Using the Weierstrass test show that the series $\sum_\limits{n=1}^{\infty}\frac{1}{(n+z)^2}$ converge uniformly on $E=Re(z)\geqslant 1$.
This solution was given to me but I am not understanding certain steps:
$|\frac{1}{(n+z)^2}|\leqslant\frac{1}{|n+z|^2}\leqslant \frac{1}{|n-|z||^2}\leqslant\frac{1}{|n-1|^2} $
Questions:
Which inequality was used here $\frac{1}{|n+z|^2}\leqslant \frac{1}{|n-|z||^2}$? How can the modulus of $|z|$ be subtracted? What is backing up that step?
Thanks in advance!
On
HINT:
Rather than using the proof based on the triangle inequality, $|x+y|\ge ||x|-|y||$, simply write
$$|n+z|^2=n^2+|z|^2+2n\text{Re}(z)\ge n^2+1+2n=(n+1)^2$$
On
If $\mathrm{Re}\,z\ge 1$, then $$ |z+n|\ge |\mathrm{Re}\,z+n|=\mathrm{Re}\,z+n\ge n+1 $$ and hence $$ \left|\frac{1}{(z+n)^2}\right|\le \frac{1}{(n+1)^2}. $$ Comparison Test implies that $\sum \frac{1}{(z+n)^2}$ converges ABSOLUTELY, and since that right hand side does not depend on $z$, then it converges uniformly on $z$, for $\mathrm{Re}\,z\ge 1$.
To understand this, observe that if $$ s_n(z)=\sum_{k=1}^n\frac{1}{(z+k)^2} $$ then $$ |s_m(z)-s_n(z)|\le \sum_{k=n+1}^m\frac{1}{|z+k|^2}\le \sum_{k=n+1}^m\frac{1}{(k+1)^2} $$ and the right hand side becomes less that $\varepsilon$, for $m,n\ge N$, when $N$ is sufficiently large, and this $N$ clearly depends only on $\varepsilon$ and not on $z$.

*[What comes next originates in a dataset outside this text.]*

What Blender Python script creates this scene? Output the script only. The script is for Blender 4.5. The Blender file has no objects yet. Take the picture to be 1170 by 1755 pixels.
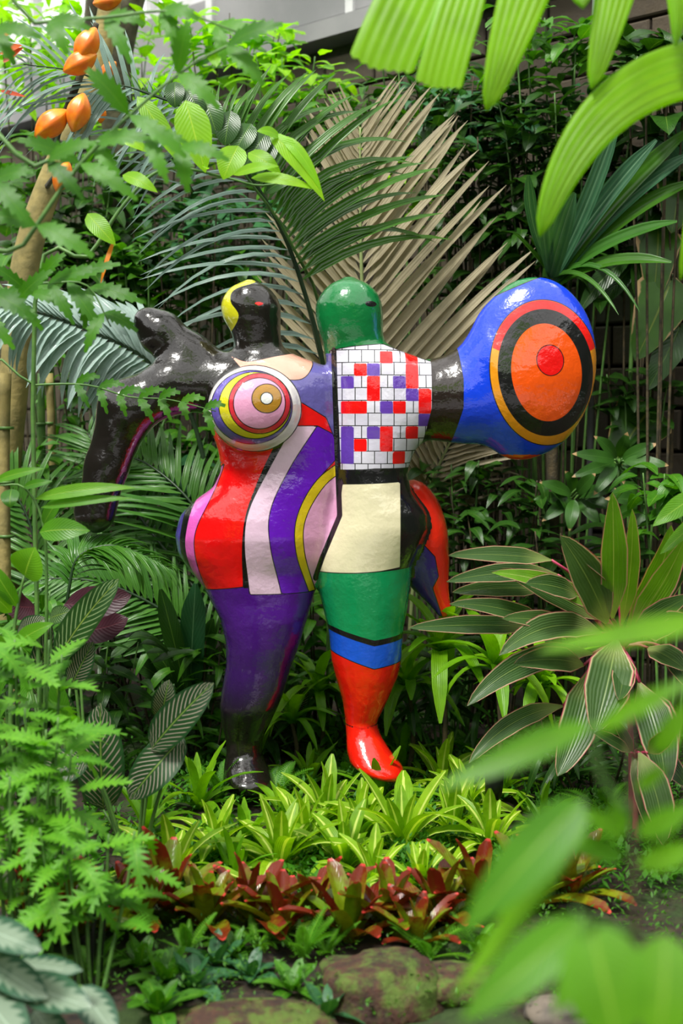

The triangle inequality gives $$|n+z|\ge n-|-z|=n-|z|$$ and $$|n+z|\ge |z|-|-n|=-(n-|z|).$$ In both cases $$|n+z|\ge|n-|z||$$ and so $$|n+z|^2\ge|n-|z||^2.$$ Then $$\frac1{|n+z|^2}\le\frac1{|n-|z||^2}$$ provided that $|z|\ne n$.